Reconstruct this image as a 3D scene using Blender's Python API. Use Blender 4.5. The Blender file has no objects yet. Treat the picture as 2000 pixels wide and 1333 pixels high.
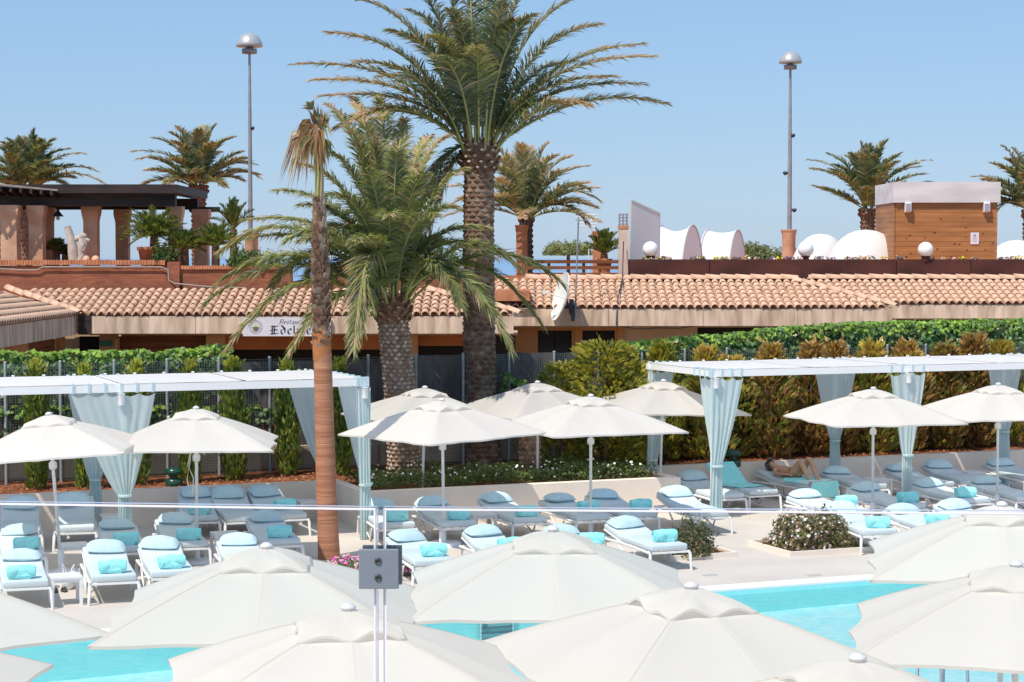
import bpy, bmesh, math, random
from mathutils import Vector, Matrix, noise
random.seed(11)
R = math.radians
S = bpy.context.scene
COL = S.collection
V = Vector

# ------------------------------------------------------------------ camera, sky, sun, exposure
EYE = 5.1
FPX = 3800.0
PITCH = math.atan((666.5 - 505.0) / FPX)
cam_d = bpy.data.cameras.new("camera")
cam_d.sensor_width = 36.0
cam_d.lens = 36.0 * FPX / 2000.0
cam_d.clip_start = 0.1
cam_d.clip_end = 60000
cam = bpy.data.objects.new("camera", cam_d)
cam.location = (0, 0, EYE)
cam.rotation_euler = (R(90) - PITCH, 0, 0)
COL.objects.link(cam)
S.camera = cam

SUN_EL = 57.0
to_sun = V((-0.62, -0.78, 0)).normalized() * math.cos(R(SUN_EL)) + V((0, 0, math.sin(R(SUN_EL))))
world = bpy.data.worlds.new("World")
S.world = world
world.use_nodes = True
wn = world.node_tree.nodes
wl = world.node_tree.links
bg = wn["Background"]
sky = wn.new("ShaderNodeTexSky")
sky.sky_type = 'NISHITA'
sky.sun_disc = False
sky.sun_elevation = R(SUN_EL)
sky.sun_rotation = math.atan2(to_sun.x, to_sun.y) % (2 * math.pi)
sky.altitude = 0
sky.air_density = 1.0
sky.dust_density = 0.3
sky.ozone_density = 1.5
tint = wn.new("ShaderNodeMixRGB")                    # even, slightly hazy summer blue all round
tint.inputs[0].default_value = 0.86
tint.inputs[2].default_value = (0.645, 1.175, 1.985, 1)
wl.new(sky.outputs[0], tint.inputs[1])
wl.new(tint.outputs[0], bg.inputs[0])
bg.inputs[1].default_value = 0.15

sun_d = bpy.data.lights.new("sun", 'SUN')
sun_d.energy = 2.15
sun_d.angle = R(0.5)
sun_d.color = (1.0, 0.92, 0.80)
sun = bpy.data.objects.new("sun", sun_d)
sun.rotation_euler = to_sun.to_track_quat('Z', 'Y').to_euler()
COL.objects.link(sun)

S.view_settings.view_transform = 'Standard'
S.view_settings.look = 'None'
S.view_settings.gamma = 1.0
S.view_settings.use_curve_mapping = False
S.view_settings.exposure = 1.09
S.render.film_transparent = False
S.cycles.max_bounces = 10
S.cycles.transparent_max_bounces = 24
S.cycles.caustics_reflective = False
S.cycles.caustics_refractive = False

# ------------------------------------------------------------------ placing helpers
SP, CP = math.sin(PITCH), math.cos(PITCH)
def ray(px, py):
    x = (px - 1000.0) / FPX
    y = (666.5 - py) / FPX
    return V((x, CP + y * SP, -SP + y * CP))
def P(px, py, z):                      # surveyed point on the level z
    d = ray(px, py)
    t = (z - EYE) / d.z
    return V((d.x * t, d.y * t, z))
def Q(px, py, Y):                      # surveyed point at distance Y
    d = ray(px, py)
    t = Y / d.y
    return V((d.x * t, Y, EYE + d.z * t))
YAW = R(22)
U = V((math.cos(YAW), math.sin(YAW), 0))
W = V((-math.sin(YAW), math.cos(YAW), 0))
ORG = V((0, 39.75, 0))
def G(a, b, z=0.0):                    # terrace coordinates: a along the planter wall, b away from the pool
    return ORG + U * a + W * b + V((0, 0, z))

# ------------------------------------------------------------------ materials
def new_mat(name):
    m = bpy.data.materials.new(name)
    m.use_nodes = True
    nt = m.node_tree
    return m, nt.nodes, nt.links, nt.nodes["Principled BSDF"]
def mat(name, c1, c2=None, scale=6.0, rough=0.6, bump=0.0, bscale=None, metal=0.0, spec=0.4, trans=0.0, detail=4.0,
        stretch=(1, 1, 1), vary=0.0, contrast=(0.35, 0.65), tcol=None):
    KEY = 1.19                                             # measured reflectances for this exposure
    c1 = tuple(min(.86, x * KEY) for x in c1)
    if c2 is not None:
        c2 = tuple(min(.88, x * KEY) for x in c2)
    m, n, l, b = new_mat(name)
    b.inputs["Roughness"].default_value = rough
    b.inputs["Metallic"].default_value = metal
    b.inputs["Specular IOR Level"].default_value = spec
    tc = n.new("ShaderNodeTexCoord")
    mp = n.new("ShaderNodeMapping")
    mp.inputs["Scale"].default_value = stretch
    l.new(tc.outputs["Object"], mp.inputs[0])
    colout = None
    if c2 is not None:
        nz = n.new("ShaderNodeTexNoise")
        nz.inputs["Scale"].default_value = scale
        nz.inputs["Detail"].default_value = detail
        l.new(mp.outputs[0], nz.inputs["Vector"])
        rp = n.new("ShaderNodeValToRGB")
        rp.color_ramp.elements[0].position = contrast[0]
        rp.color_ramp.elements[1].position = contrast[1]
        rp.color_ramp.elements[0].color = (*c1, 1)
        rp.color_ramp.elements[1].color = (*c2, 1)
        l.new(nz.outputs[0], rp.inputs[0])
        colout = rp.outputs[0]
    else:
        rgb = n.new("ShaderNodeRGB")
        rgb.outputs[0].default_value = (*c1, 1)
        colout = rgb.outputs[0]
    if vary:
        oi = n.new("ShaderNodeObjectInfo")
        hs = n.new("ShaderNodeHueSaturation")
        mr = n.new("ShaderNodeMapRange")
        mr.inputs["To Min"].default_value = 1 - vary
        mr.inputs["To Max"].default_value = 1 + vary
        l.new(oi.outputs["Random"], mr.inputs["Value"])
        l.new(mr.outputs[0], hs.inputs["Value"])
        l.new(colout, hs.inputs["Color"])
        colout = hs.outputs[0]
    l.new(colout, b.inputs["Base Color"])
    if bump:
        nb = n.new("ShaderNodeTexNoise")
        nb.inputs["Scale"].default_value = bscale or scale * 3
        nb.inputs["Detail"].default_value = 5
        l.new(mp.outputs[0], nb.inputs["Vector"])
        bp = n.new("ShaderNodeBump")
        bp.inputs["Strength"].default_value = bump
        bp.inputs["Distance"].default_value = 0.02
        l.new(nb.outputs[0], bp.inputs["Height"])
        l.new(bp.outputs[0], b.inputs["Normal"])
    if trans:
        out = n["Material Output"]
        tr = n.new("ShaderNodeBsdfTranslucent")
        mx = n.new("ShaderNodeMixShader")
        mx.inputs[0].default_value = trans
        if tcol:
            tr.inputs[0].default_value = (*tcol, 1)
        else:
            l.new(colout, tr.inputs[0])
        l.new(b.outputs[0], mx.inputs[1])
        l.new(tr.outputs[0], mx.inputs[2])
        l.new(mx.outputs[0], out.inputs[0])
    return m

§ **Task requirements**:
Your task is to reproduce all of the material exactly. The pictures stay out.

§ **Solution below**:
Reconstruct this image as a 3D scene using Blender's Python API. Use Blender 4.5. The Blender file has no objects yet. Treat the picture as 2000 pixels wide and 1333 pixels high.
import bpy, bmesh, math, random
from mathutils import Vector, Matrix, noise
random.seed(11)
R = math.radians
S = bpy.context.scene
COL = S.collection
V = Vector

# ------------------------------------------------------------------ camera, sky, sun, exposure
EYE = 5.1
FPX = 3800.0
PITCH = math.atan((666.5 - 505.0) / FPX)
cam_d = bpy.data.cameras.new("camera")
cam_d.sensor_width = 36.0
cam_d.lens = 36.0 * FPX / 2000.0
cam_d.clip_start = 0.1
cam_d.clip_end = 60000
cam = bpy.data.objects.new("camera", cam_d)
cam.location = (0, 0, EYE)
cam.rotation_euler = (R(90) - PITCH, 0, 0)
COL.objects.link(cam)
S.camera = cam

SUN_EL = 57.0
to_sun = V((-0.62, -0.78, 0)).normalized() * math.cos(R(SUN_EL)) + V((0, 0, math.sin(R(SUN_EL))))
world = bpy.data.worlds.new("World")
S.world = world
world.use_nodes = True
wn = world.node_tree.nodes
wl = world.node_tree.links
bg = wn["Background"]
sky = wn.new("ShaderNodeTexSky")
sky.sky_type = 'NISHITA'
sky.sun_disc = False
sky.sun_elevation = R(SUN_EL)
sky.sun_rotation = math.atan2(to_sun.x, to_sun.y) % (2 * math.pi)
sky.altitude = 0
sky.air_density = 1.0
sky.dust_density = 0.3
sky.ozone_density = 1.5
tint = wn.new("ShaderNodeMixRGB")                    # even, slightly hazy summer blue all round
tint.inputs[0].default_value = 0.86
tint.inputs[2].default_value = (0.645, 1.175, 1.985, 1)
wl.new(sky.outputs[0], tint.inputs[1])
wl.new(tint.outputs[0], bg.inputs[0])
bg.inputs[1].default_value = 0.15

sun_d = bpy.data.lights.new("sun", 'SUN')
sun_d.energy = 2.15
sun_d.angle = R(0.5)
sun_d.color = (1.0, 0.92, 0.80)
sun = bpy.data.objects.new("sun", sun_d)
sun.rotation_euler = to_sun.to_track_quat('Z', 'Y').to_euler()
COL.objects.link(sun)

S.view_settings.view_transform = 'Standard'
S.view_settings.look = 'None'
S.view_settings.gamma = 1.0
S.view_settings.use_curve_mapping = False
S.view_settings.exposure = 1.09
S.render.film_transparent = False
S.cycles.max_bounces = 10
S.cycles.transparent_max_bounces = 24
S.cycles.caustics_reflective = False
S.cycles.caustics_refractive = False

# ------------------------------------------------------------------ placing helpers
SP, CP = math.sin(PITCH), math.cos(PITCH)
def ray(px, py):
    x = (px - 1000.0) / FPX
    y = (666.5 - py) / FPX
    return V((x, CP + y * SP, -SP + y * CP))
def P(px, py, z):                      # surveyed point on the level z
    d = ray(px, py)
    t = (z - EYE) / d.z
    return V((d.x * t, d.y * t, z))
def Q(px, py, Y):                      # surveyed point at distance Y
    d = ray(px, py)
    t = Y / d.y
    return V((d.x * t, Y, EYE + d.z * t))
YAW = R(22)
U = V((math.cos(YAW), math.sin(YAW), 0))
W = V((-math.sin(YAW), math.cos(YAW), 0))
ORG = V((0, 39.75, 0))
def G(a, b, z=0.0):                    # terrace coordinates: a along the planter wall, b away from the pool
    return ORG + U * a + W * b + V((0, 0, z))

# ------------------------------------------------------------------ materials
def new_mat(name):
    m = bpy.data.materials.new(name)
    m.use_nodes = True
    nt = m.node_tree
    return m, nt.nodes, nt.links, nt.nodes["Principled BSDF"]
def mat(name, c1, c2=None, scale=6.0, rough=0.6, bump=0.0, bscale=None, metal=0.0, spec=0.4, trans=0.0, detail=4.0,
        stretch=(1, 1, 1), vary=0.0, contrast=(0.35, 0.65), tcol=None):
    KEY = 1.19                                             # measured reflectances for this exposure
    c1 = tuple(min(.86, x * KEY) for x in c1)
    if c2 is not None:
        c2 = tuple(min(.88, x * KEY) for x in c2)
    m, n, l, b = new_mat(name)
    b.inputs["Roughness"].default_value = rough
    b.inputs["Metallic"].default_value = metal
    b.inputs["Specular IOR Level"].default_value = spec
    tc = n.new("ShaderNodeTexCoord")
    mp = n.new("ShaderNodeMapping")
    mp.inputs["Scale"].default_value = stretch
    l.new(tc.outputs["Object"], mp.inputs[0])
    colout = None
    if c2 is not None:
        nz = n.new("ShaderNodeTexNoise")
        nz.inputs["Scale"].default_value = scale
        nz.inputs["Detail"].default_value = detail
        l.new(mp.outputs[0], nz.inputs["Vector"])
        rp = n.new("ShaderNodeValToRGB")
        rp.color_ramp.elements[0].position = contrast[0]
        rp.color_ramp.elements[1].position = contrast[1]
        rp.color_ramp.elements[0].color = (*c1, 1)
        rp.color_ramp.elements[1].color = (*c2, 1)
        l.new(nz.outputs[0], rp.inputs[0])
        colout = rp.outputs[0]
    else:
        rgb = n.new("ShaderNodeRGB")
        rgb.outputs[0].default_value = (*c1, 1)
        colout = rgb.outputs[0]
    if vary:
        oi = n.new("ShaderNodeObjectInfo")
        hs = n.new("ShaderNodeHueSaturation")
        mr = n.new("ShaderNodeMapRange")
        mr.inputs["To Min"].default_value = 1 - vary
        mr.inputs["To Max"].default_value = 1 + vary
        l.new(oi.outputs["Random"], mr.inputs["Value"])
        l.new(mr.outputs[0], hs.inputs["Value"])
        l.new(colout, hs.inputs["Color"])
        colout = hs.outputs[0]
    l.new(colout, b.inputs["Base Color"])
    if bump:
        nb = n.new("ShaderNodeTexNoise")
        nb.inputs["Scale"].default_value = bscale or scale * 3
        nb.inputs["Detail"].default_value = 5
        l.new(mp.outputs[0], nb.inputs["Vector"])
        bp = n.new("ShaderNodeBump")
        bp.inputs["Strength"].default_value = bump
        bp.inputs["Distance"].default_value = 0.02
        l.new(nb.outputs[0], bp.inputs["Height"])
        l.new(bp.outputs[0], b.inputs["Normal"])
    if trans:
        out = n["Material Output"]
        tr = n.new("ShaderNodeBsdfTranslucent")
        mx = n.new("ShaderNodeMixShader")
        mx.inputs[0].default_value = trans
        if tcol:
            tr.inputs[0].default_value = (*tcol, 1)
        else:
            l.new(colout, tr.inputs[0])
        l.new(b.outputs[0], mx.inputs[1])
        l.new(tr.outputs[0], mx.inputs[2])
        l.new(mx.outputs[0], out.inputs[0])
    return m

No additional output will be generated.